Dataset extract »
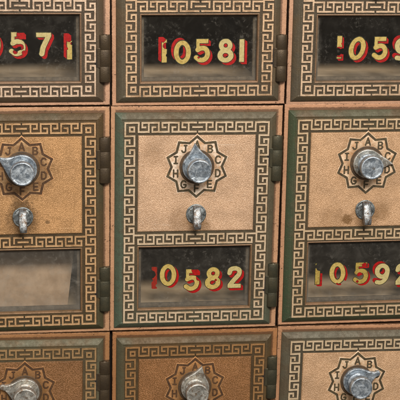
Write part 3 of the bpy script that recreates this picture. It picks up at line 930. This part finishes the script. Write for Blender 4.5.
# ------------------------------------------------------------------ letters of mail inside
def envelope(cr, u0, v0, u1, v1, h, leanv, tilt, mt, label):
    bm = bmesh.new()
    n = 10
    top = [bm.verts.new(P3(u0+(u1-u0)*i/n+tilt*10, v0+tilt*(i-n/2), h-leanv+1.2*sin(i*.9))) for i in range(n+1)]
    bot = [bm.verts.new(P3(u0+(u1-7-u0)*i/n, v1, h+1.0*sin(i*.7+1))) for i in range(n+1)]
    for i in range(n): bm.faces.new((top[i], top[i+1], bot[i+1], bot[i]))
    r = bmesh.ops.extrude_face_region(bm, geom=bm.faces[:])
    for e in r['geom']:
        if isinstance(e, bmesh.types.BMVert): e.co.y += .9*S
    bmesh.ops.recalc_face_normals(bm, faces=bm.faces)
    me = bpy.data.meshes.new('envelope'); bm.to_mesh(me); bm.free(); me.materials.append(mt)
    o = bpy.data.objects.new('envelope', me); col.objects.link(o)
    b = BOX[cr]; o.location = b.location; o.rotation_euler = b.rotation_euler
    o['label'] = label; o['category'] = 'envelope'
    return o
PAPER = mat_plain('paper_dull', lin(214, 188, 160), lin(180, 154, 126), 14, .8)
envelope((0, 1), 10, 112, 114, 188, -14, 46, .55, PAPER, 'pale blurred envelope leaning behind the dusty window without numbers')

# ------------------------------------------------------------------ the wall behind
bm = bmesh.new()
box(bm, -60+(-1)*PX+20, -PY-60, -12, -20.9-PX-.0, 2*PY+60, -2)
me = None; bm.free()
bm = bmesh.new()
u0, u1 = -PX-20.6, PX+149.6; v0, v1 = -PY-22.6, PY+208.2
ring_profile(bm, [(-900, -6), (-.6, -6), (-.6, -240)], (u0, v0, u1, v1), 0)
a = [bm.verts.new(P3(u, v, -236)) for u, v in ((u0-2, v0-2), (u1+2, v0-2), (u1+2, v1+2), (u0-2, v1+2))]
bm.faces.new(a)
# dark webs of the carcass that close the seams between neighbouring boxes
for k in (0, 1):
    uu = (k-1)*PX+150.0; box(bm, uu-2.5, v0+1, -60, uu+2.5, v1-1, -9)
    vv = (k-1)*PY+207.9; box(bm, u0+1, vv-2.5, -60, u1-1, vv+2.5, -9.4)
wall = link('wall', fin(bm, 'wall'), (WALLM,)); wall['kind'] = 'structure'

Task statement » Write out, word for word, the lines from the start of the data through the one holding "envelope((0, 1), 10, 112, 114, 188, -14, 46, .55, PAPER, 'pale". Omit pictures.

Answer »
Write part 3 of the bpy script that recreates this picture. It picks up at line 930. This part finishes the script. Write for Blender 4.5.
# ------------------------------------------------------------------ letters of mail inside
def envelope(cr, u0, v0, u1, v1, h, leanv, tilt, mt, label):
    bm = bmesh.new()
    n = 10
    top = [bm.verts.new(P3(u0+(u1-u0)*i/n+tilt*10, v0+tilt*(i-n/2), h-leanv+1.2*sin(i*.9))) for i in range(n+1)]
    bot = [bm.verts.new(P3(u0+(u1-7-u0)*i/n, v1, h+1.0*sin(i*.7+1))) for i in range(n+1)]
    for i in range(n): bm.faces.new((top[i], top[i+1], bot[i+1], bot[i]))
    r = bmesh.ops.extrude_face_region(bm, geom=bm.faces[:])
    for e in r['geom']:
        if isinstance(e, bmesh.types.BMVert): e.co.y += .9*S
    bmesh.ops.recalc_face_normals(bm, faces=bm.faces)
    me = bpy.data.meshes.new('envelope'); bm.to_mesh(me); bm.free(); me.materials.append(mt)
    o = bpy.data.objects.new('envelope', me); col.objects.link(o)
    b = BOX[cr]; o.location = b.location; o.rotation_euler = b.rotation_euler
    o['label'] = label; o['category'] = 'envelope'
    return o
PAPER = mat_plain('paper_dull', lin(214, 188, 160), lin(180, 154, 126), 14, .8)
envelope((0, 1), 10, 112, 114, 188, -14, 46, .55, PAPER, 'pale blurred envelope leaning behind the dusty window without numbers')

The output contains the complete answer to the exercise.